Il faut dire que le dossier est particulièrement solide: la tante et son époux, sans enfants et jouissant d’une très confortable retraite, s’engagent à prendre en charge financièrement leur nièce. Une nièce qui a d’ailleurs signé un engagement formel à quitter la Suisse à l’issue de ses études, et qui a fait la preuve d’un cursus d’études irréprochable.

Seulement voilà: la logique administrative et la réalité d’une Suisse taraudée par les questions migratoires finissent par rattraper les projets les mieux ficelés. Car la décision du Secrétariat d’Etat au Migrations à Berne (SEM), vient de tomber: c’est niet, en vertu des dispositions de la loi fédérale sur les étrangers.

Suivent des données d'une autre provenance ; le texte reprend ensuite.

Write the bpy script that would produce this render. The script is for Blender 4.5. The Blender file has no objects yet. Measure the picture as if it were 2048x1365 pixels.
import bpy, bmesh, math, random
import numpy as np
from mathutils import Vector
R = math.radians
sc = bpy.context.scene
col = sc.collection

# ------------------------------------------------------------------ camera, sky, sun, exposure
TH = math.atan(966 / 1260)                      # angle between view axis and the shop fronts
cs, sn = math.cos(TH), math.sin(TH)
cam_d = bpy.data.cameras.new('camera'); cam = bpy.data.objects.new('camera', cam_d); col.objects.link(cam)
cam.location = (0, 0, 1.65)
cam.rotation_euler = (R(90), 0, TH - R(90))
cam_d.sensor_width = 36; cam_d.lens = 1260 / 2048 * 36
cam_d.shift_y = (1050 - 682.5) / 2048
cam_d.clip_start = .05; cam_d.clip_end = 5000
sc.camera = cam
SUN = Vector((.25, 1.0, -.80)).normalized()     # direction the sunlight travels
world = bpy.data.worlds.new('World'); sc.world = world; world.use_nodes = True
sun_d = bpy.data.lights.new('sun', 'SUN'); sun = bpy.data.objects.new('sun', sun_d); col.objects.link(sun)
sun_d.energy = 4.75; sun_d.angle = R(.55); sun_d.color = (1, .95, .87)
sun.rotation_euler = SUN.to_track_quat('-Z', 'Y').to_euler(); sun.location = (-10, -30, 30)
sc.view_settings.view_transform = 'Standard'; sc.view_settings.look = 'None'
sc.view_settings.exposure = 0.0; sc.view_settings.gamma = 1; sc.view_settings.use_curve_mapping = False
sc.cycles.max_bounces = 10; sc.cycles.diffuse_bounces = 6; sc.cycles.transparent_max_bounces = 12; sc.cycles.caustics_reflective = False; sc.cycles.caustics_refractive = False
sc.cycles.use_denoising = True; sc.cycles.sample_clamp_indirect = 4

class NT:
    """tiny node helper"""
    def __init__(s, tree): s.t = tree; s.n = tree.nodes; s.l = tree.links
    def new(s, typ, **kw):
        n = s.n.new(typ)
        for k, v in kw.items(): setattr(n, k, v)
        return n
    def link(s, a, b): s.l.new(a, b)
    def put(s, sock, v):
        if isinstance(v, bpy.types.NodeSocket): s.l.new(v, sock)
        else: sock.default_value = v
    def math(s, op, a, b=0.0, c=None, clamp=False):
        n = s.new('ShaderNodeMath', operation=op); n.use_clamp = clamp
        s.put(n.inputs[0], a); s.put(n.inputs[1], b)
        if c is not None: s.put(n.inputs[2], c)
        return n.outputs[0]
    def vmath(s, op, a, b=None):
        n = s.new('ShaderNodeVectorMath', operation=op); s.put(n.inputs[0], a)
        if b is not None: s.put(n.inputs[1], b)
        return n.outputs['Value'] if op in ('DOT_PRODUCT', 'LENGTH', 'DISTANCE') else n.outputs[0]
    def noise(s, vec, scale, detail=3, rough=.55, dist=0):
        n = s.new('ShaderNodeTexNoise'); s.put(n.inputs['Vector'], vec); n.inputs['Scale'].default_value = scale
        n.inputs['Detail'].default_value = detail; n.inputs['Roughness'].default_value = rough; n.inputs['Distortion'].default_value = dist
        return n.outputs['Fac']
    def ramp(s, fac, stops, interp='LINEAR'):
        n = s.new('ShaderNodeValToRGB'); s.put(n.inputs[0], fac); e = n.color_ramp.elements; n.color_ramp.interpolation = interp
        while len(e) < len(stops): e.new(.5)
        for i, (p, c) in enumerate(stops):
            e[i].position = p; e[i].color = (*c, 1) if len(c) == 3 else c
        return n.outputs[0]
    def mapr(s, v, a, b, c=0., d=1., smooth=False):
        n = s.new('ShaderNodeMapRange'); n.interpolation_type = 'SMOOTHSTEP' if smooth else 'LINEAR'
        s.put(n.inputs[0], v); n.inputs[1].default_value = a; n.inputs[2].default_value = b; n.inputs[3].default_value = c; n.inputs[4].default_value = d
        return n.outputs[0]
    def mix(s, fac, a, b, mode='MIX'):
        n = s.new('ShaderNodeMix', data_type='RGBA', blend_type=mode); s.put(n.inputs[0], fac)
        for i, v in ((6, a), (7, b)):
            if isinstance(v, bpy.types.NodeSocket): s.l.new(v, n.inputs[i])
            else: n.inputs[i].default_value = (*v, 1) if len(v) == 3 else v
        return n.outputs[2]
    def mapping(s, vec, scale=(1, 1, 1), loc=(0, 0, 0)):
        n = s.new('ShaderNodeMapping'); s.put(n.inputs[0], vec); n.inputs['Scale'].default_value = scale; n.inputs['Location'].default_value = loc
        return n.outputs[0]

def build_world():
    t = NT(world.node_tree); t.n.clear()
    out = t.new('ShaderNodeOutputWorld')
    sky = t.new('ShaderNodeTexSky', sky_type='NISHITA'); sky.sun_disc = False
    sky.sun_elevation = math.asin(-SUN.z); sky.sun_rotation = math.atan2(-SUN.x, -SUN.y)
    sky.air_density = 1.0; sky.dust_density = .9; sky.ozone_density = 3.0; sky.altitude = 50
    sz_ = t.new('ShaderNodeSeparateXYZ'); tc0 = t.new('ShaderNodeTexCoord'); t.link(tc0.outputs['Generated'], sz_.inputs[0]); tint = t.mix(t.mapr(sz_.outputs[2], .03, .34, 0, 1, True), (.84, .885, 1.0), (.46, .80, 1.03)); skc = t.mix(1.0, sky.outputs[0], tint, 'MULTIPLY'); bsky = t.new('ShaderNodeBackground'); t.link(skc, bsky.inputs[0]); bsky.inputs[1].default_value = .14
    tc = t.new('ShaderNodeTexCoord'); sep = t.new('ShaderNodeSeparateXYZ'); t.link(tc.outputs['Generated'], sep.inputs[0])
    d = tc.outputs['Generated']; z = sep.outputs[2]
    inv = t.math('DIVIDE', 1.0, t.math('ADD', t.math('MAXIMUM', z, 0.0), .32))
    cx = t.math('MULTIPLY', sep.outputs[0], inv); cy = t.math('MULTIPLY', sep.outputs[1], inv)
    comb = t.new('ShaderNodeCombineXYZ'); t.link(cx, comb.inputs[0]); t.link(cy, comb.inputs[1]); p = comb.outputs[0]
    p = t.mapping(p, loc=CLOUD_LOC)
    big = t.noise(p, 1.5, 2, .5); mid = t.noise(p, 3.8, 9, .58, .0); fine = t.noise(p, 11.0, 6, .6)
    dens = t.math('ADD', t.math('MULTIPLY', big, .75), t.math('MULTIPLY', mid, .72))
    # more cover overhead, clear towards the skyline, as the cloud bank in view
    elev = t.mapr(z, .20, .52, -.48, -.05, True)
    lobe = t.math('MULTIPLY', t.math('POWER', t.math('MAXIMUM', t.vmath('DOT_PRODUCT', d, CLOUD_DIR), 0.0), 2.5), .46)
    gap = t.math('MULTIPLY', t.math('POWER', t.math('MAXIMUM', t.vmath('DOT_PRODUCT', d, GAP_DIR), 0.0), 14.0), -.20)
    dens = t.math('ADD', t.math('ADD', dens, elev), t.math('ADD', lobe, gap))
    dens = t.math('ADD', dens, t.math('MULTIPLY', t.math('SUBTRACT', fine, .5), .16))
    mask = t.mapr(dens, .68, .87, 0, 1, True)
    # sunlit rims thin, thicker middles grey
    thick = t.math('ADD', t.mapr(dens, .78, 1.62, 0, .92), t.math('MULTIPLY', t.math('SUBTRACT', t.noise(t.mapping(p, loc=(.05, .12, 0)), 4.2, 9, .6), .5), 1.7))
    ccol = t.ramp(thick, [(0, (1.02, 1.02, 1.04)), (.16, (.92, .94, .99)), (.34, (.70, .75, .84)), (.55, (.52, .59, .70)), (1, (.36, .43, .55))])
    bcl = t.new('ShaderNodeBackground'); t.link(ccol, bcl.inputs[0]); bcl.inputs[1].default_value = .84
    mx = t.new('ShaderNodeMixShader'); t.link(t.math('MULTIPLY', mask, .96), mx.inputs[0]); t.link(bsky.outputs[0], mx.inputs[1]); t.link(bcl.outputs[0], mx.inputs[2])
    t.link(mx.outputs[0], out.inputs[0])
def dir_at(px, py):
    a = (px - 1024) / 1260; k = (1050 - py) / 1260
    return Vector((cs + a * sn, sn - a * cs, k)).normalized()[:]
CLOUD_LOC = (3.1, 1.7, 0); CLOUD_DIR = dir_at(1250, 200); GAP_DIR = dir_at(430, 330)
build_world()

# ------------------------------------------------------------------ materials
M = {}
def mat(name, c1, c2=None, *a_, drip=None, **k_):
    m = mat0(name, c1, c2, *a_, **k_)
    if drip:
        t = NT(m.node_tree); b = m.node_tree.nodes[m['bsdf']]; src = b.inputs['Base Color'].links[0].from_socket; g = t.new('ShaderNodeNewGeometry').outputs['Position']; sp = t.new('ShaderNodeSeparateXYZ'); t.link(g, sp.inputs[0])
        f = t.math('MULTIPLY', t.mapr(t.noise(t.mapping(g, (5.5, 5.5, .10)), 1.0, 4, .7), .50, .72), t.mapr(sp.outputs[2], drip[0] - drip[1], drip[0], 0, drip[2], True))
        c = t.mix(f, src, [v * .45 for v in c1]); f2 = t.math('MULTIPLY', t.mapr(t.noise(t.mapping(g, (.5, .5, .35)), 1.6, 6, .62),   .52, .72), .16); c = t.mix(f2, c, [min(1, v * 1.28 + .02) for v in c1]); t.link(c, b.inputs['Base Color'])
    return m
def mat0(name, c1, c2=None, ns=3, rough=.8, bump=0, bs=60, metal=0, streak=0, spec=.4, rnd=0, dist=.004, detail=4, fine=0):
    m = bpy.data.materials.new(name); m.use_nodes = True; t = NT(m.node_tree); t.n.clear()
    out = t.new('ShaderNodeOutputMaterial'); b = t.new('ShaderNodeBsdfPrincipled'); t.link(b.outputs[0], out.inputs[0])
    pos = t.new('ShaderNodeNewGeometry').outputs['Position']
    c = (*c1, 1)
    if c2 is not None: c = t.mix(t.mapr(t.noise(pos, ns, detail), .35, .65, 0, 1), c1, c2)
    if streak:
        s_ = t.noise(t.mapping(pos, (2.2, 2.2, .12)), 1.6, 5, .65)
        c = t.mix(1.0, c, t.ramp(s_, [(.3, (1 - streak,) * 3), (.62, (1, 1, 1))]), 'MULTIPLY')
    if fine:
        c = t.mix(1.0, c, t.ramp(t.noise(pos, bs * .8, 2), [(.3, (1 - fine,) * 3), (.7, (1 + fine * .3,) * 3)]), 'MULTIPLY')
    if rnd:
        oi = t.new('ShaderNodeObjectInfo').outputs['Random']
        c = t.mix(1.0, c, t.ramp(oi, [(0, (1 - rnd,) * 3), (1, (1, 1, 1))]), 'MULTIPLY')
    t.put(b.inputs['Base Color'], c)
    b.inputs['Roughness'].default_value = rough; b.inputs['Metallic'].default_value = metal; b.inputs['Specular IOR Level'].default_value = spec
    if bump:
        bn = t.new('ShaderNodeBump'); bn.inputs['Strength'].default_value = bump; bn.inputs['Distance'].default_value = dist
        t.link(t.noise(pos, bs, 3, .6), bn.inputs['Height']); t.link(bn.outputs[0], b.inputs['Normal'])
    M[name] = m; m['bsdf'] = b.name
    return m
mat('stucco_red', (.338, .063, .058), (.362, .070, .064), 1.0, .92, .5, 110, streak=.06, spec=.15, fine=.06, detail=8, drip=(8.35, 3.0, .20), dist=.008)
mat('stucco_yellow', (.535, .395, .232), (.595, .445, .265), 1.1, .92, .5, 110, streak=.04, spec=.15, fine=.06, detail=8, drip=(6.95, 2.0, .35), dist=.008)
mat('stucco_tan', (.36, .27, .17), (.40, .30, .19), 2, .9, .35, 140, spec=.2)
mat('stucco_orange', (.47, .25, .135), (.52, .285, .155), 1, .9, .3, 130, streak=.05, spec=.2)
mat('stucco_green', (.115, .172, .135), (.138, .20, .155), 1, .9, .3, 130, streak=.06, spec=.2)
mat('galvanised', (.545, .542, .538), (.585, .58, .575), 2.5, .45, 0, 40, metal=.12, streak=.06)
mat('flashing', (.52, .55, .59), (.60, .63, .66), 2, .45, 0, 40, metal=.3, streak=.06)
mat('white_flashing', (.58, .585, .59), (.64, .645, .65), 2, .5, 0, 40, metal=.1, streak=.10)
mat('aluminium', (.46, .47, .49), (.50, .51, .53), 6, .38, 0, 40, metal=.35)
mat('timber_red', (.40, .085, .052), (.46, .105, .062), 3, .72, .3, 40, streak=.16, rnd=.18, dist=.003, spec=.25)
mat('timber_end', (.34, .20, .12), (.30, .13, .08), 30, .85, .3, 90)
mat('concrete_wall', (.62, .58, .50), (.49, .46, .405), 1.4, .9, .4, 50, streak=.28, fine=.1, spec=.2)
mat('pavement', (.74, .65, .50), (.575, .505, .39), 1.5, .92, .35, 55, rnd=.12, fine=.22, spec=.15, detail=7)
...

Et l’examen des motifs invoqués a de quoi laisser songeur, l’institution s’abritant pour l’essentiel derrière «le large pouvoir d’appréciation» que lui confère la loi. Plus étonnamment, le SEM s’interroge sur «l’opportunité d’entreprendre en Suisse les études envisagées», et en raison de l’origine de la postulante, de l’impossibilité de pouvoir un jour «procéder à un rapatriement sous contrainte».

Une prise de position pour le moins schizophrène, la Suisse admettant de nombreux requérants d’asile en provenance de Syrie à cause de la guerre qui y sévit, mais refusant les étudiants de ce même pays en raison de l’impossibilité de les y renvoyer à cause... de cette même guerre.

Recours

Quoiqu’atterrée par cette décision, la tante de l’intéressée entend bien exercer les voies de recours. «Je vais faire un recours car il s’agit de l’avenir d’une jeune fille méritante, qui je le rappelle, ne coûtera pas un centime à la Suisse. Et qui de surcroît vient d’un pays dont personne n’ignore la triste réalité!»

A la toute fin du 19ème siècle, un jeune Juif allemand débarque en Suisse pour y suivre des études, grâce à l’aide de parents fortunés. Devenu apatride, il finira même par en obtenir la nationalité en 1902. Il s’appelait... Albert Einstein.